(WHAT IS NEEDED): Repeat each line exactly as it is written.

Start DATA PROVIDED

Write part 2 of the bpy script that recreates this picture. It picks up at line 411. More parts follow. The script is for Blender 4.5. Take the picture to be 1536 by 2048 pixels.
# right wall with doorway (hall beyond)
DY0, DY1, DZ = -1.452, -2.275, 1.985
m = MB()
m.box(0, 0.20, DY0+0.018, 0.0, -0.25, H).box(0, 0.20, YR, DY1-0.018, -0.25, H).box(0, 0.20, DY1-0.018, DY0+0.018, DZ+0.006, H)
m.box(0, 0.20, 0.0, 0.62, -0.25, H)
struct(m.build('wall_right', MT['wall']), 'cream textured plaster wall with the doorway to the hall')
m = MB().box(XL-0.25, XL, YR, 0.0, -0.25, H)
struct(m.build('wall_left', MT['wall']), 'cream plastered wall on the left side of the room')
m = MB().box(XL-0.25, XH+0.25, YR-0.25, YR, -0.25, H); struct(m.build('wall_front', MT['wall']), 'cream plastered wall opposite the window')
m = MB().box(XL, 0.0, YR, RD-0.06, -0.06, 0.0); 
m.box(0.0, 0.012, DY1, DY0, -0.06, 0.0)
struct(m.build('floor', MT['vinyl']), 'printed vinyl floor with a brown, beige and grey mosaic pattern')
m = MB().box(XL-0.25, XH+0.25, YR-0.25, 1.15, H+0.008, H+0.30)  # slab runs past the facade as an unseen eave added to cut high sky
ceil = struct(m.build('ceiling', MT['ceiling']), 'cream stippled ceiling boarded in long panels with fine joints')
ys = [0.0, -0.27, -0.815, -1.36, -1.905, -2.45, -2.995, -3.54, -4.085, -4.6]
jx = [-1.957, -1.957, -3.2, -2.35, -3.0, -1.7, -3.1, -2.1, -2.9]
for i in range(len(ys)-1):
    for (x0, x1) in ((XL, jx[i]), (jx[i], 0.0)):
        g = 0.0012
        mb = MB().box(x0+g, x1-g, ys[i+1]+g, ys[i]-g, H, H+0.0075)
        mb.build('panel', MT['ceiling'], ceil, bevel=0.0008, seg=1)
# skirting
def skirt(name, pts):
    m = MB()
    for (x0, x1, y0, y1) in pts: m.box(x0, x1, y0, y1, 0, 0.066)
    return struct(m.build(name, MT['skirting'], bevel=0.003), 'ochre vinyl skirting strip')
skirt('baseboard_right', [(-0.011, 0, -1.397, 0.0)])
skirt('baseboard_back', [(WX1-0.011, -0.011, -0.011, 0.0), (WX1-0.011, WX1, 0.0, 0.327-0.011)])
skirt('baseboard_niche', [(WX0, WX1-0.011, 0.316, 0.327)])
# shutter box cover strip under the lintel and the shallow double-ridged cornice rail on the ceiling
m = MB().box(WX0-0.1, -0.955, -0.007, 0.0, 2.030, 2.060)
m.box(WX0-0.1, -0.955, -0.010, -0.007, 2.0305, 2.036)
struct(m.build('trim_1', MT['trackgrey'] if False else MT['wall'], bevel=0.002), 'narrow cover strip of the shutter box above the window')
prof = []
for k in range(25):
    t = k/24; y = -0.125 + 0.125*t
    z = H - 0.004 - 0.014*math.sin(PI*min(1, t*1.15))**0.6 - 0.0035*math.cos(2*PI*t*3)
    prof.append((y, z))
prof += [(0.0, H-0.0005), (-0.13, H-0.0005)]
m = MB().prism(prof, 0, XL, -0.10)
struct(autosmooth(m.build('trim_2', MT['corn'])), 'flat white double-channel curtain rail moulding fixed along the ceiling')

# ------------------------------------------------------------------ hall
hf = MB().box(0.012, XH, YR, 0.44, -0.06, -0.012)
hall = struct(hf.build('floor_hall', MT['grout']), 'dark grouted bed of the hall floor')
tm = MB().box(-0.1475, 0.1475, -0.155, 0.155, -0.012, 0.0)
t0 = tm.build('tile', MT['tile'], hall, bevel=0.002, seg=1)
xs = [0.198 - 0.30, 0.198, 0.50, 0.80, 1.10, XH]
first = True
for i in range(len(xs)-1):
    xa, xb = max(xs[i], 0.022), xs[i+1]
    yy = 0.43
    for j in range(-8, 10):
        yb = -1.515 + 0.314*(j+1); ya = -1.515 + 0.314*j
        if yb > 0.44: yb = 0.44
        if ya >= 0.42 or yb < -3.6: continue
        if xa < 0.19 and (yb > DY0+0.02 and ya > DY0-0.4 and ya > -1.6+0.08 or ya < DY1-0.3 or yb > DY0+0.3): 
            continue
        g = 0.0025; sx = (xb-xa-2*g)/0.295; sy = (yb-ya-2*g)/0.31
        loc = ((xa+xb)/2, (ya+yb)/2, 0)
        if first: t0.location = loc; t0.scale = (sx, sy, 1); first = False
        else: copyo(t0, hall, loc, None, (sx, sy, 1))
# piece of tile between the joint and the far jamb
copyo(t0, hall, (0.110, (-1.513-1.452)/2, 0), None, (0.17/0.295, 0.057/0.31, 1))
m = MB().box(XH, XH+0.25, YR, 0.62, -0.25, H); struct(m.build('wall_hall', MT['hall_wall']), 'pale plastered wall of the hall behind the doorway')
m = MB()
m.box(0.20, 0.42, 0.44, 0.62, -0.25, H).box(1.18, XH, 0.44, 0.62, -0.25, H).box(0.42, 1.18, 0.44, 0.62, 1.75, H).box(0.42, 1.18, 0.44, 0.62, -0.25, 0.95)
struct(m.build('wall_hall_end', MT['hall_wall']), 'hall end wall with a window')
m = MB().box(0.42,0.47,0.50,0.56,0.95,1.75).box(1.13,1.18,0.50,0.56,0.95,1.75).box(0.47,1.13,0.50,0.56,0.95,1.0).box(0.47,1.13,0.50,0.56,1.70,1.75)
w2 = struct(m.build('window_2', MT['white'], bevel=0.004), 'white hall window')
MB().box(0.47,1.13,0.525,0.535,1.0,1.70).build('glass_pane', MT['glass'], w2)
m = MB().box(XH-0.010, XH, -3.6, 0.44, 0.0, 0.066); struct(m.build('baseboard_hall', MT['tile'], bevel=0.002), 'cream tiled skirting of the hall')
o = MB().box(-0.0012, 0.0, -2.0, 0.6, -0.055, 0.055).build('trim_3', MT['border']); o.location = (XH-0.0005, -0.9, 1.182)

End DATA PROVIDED

(RESULT BELOW):
Write part 2 of the bpy script that recreates this picture. It picks up at line 411. More parts follow. The script is for Blender 4.5. Take the picture to be 1536 by 2048 pixels.
# right wall with doorway (hall beyond)
DY0, DY1, DZ = -1.452, -2.275, 1.985
m = MB()
m.box(0, 0.20, DY0+0.018, 0.0, -0.25, H).box(0, 0.20, YR, DY1-0.018, -0.25, H).box(0, 0.20, DY1-0.018, DY0+0.018, DZ+0.006, H)
m.box(0, 0.20, 0.0, 0.62, -0.25, H)
struct(m.build('wall_right', MT['wall']), 'cream textured plaster wall with the doorway to the hall')
m = MB().box(XL-0.25, XL, YR, 0.0, -0.25, H)
struct(m.build('wall_left', MT['wall']), 'cream plastered wall on the left side of the room')
m = MB().box(XL-0.25, XH+0.25, YR-0.25, YR, -0.25, H); struct(m.build('wall_front', MT['wall']), 'cream plastered wall opposite the window')
m = MB().box(XL, 0.0, YR, RD-0.06, -0.06, 0.0); 
m.box(0.0, 0.012, DY1, DY0, -0.06, 0.0)
struct(m.build('floor', MT['vinyl']), 'printed vinyl floor with a brown, beige and grey mosaic pattern')
m = MB().box(XL-0.25, XH+0.25, YR-0.25, 1.15, H+0.008, H+0.30)  # slab runs past the facade as an unseen eave added to cut high sky
ceil = struct(m.build('ceiling', MT['ceiling']), 'cream stippled ceiling boarded in long panels with fine joints')
ys = [0.0, -0.27, -0.815, -1.36, -1.905, -2.45, -2.995, -3.54, -4.085, -4.6]
jx = [-1.957, -1.957, -3.2, -2.35, -3.0, -1.7, -3.1, -2.1, -2.9]
for i in range(len(ys)-1):
    for (x0, x1) in ((XL, jx[i]), (jx[i], 0.0)):
        g = 0.0012
        mb = MB().box(x0+g, x1-g, ys[i+1]+g, ys[i]-g, H, H+0.0075)
        mb.build('panel', MT['ceiling'], ceil, bevel=0.0008, seg=1)
# skirting
def skirt(name, pts):
    m = MB()
    for (x0, x1, y0, y1) in pts: m.box(x0, x1, y0, y1, 0, 0.066)
    return struct(m.build(name, MT['skirting'], bevel=0.003), 'ochre vinyl skirting strip')
skirt('baseboard_right', [(-0.011, 0, -1.397, 0.0)])
skirt('baseboard_back', [(WX1-0.011, -0.011, -0.011, 0.0), (WX1-0.011, WX1, 0.0, 0.327-0.011)])
skirt('baseboard_niche', [(WX0, WX1-0.011, 0.316, 0.327)])
# shutter box cover strip under the lintel and the shallow double-ridged cornice rail on the ceiling
m = MB().box(WX0-0.1, -0.955, -0.007, 0.0, 2.030, 2.060)
m.box(WX0-0.1, -0.955, -0.010, -0.007, 2.0305, 2.036)
struct(m.build('trim_1', MT['trackgrey'] if False else MT['wall'], bevel=0.002), 'narrow cover strip of the shutter box above the window')
prof = []
for k in range(25):
    t = k/24; y = -0.125 + 0.125*t
    z = H - 0.004 - 0.014*math.sin(PI*min(1, t*1.15))**0.6 - 0.0035*math.cos(2*PI*t*3)
    prof.append((y, z))
prof += [(0.0, H-0.0005), (-0.13, H-0.0005)]
m = MB().prism(prof, 0, XL, -0.10)
struct(autosmooth(m.build('trim_2', MT['corn'])), 'flat white double-channel curtain rail moulding fixed along the ceiling')

# ------------------------------------------------------------------ hall
hf = MB().box(0.012, XH, YR, 0.44, -0.06, -0.012)
hall = struct(hf.build('floor_hall', MT['grout']), 'dark grouted bed of the hall floor')
tm = MB().box(-0.1475, 0.1475, -0.155, 0.155, -0.012, 0.0)
t0 = tm.build('tile', MT['tile'], hall, bevel=0.002, seg=1)
xs = [0.198 - 0.30, 0.198, 0.50, 0.80, 1.10, XH]
first = True
for i in range(len(xs)-1):
    xa, xb = max(xs[i], 0.022), xs[i+1]
    yy = 0.43
    for j in range(-8, 10):
        yb = -1.515 + 0.314*(j+1); ya = -1.515 + 0.314*j
        if yb > 0.44: yb = 0.44
        if ya >= 0.42 or yb < -3.6: continue
        if xa < 0.19 and (yb > DY0+0.02 and ya > DY0-0.4 and ya > -1.6+0.08 or ya < DY1-0.3 or yb > DY0+0.3): 
            continue
        g = 0.0025; sx = (xb-xa-2*g)/0.295; sy = (yb-ya-2*g)/0.31
        loc = ((xa+xb)/2, (ya+yb)/2, 0)
        if first: t0.location = loc; t0.scale = (sx, sy, 1); first = False
        else: copyo(t0, hall, loc, None, (sx, sy, 1))
# piece of tile between the joint and the far jamb
copyo(t0, hall, (0.110, (-1.513-1.452)/2, 0), None, (0.17/0.295, 0.057/0.31, 1))
m = MB().box(XH, XH+0.25, YR, 0.62, -0.25, H); struct(m.build('wall_hall', MT['hall_wall']), 'pale plastered wall of the hall behind the doorway')
m = MB()
m.box(0.20, 0.42, 0.44, 0.62, -0.25, H).box(1.18, XH, 0.44, 0.62, -0.25, H).box(0.42, 1.18, 0.44, 0.62, 1.75, H).box(0.42, 1.18, 0.44, 0.62, -0.25, 0.95)
struct(m.build('wall_hall_end', MT['hall_wall']), 'hall end wall with a window')
m = MB().box(0.42,0.47,0.50,0.56,0.95,1.75).box(1.13,1.18,0.50,0.56,0.95,1.75).box(0.47,1.13,0.50,0.56,0.95,1.0).box(0.47,1.13,0.50,0.56,1.70,1.75)
w2 = struct(m.build('window_2', MT['white'], bevel=0.004), 'white hall window')
MB().box(0.47,1.13,0.525,0.535,1.0,1.70).build('glass_pane', MT['glass'], w2)
m = MB().box(XH-0.010, XH, -3.6, 0.44, 0.0, 0.066); struct(m.build('baseboard_hall', MT['tile'], bevel=0.002), 'cream tiled skirting of the hall')
o = MB().box(-0.0012, 0.0, -2.0, 0.6, -0.055, 0.055).build('trim_3', MT['border']); o.location = (XH-0.0005, -0.9, 1.182)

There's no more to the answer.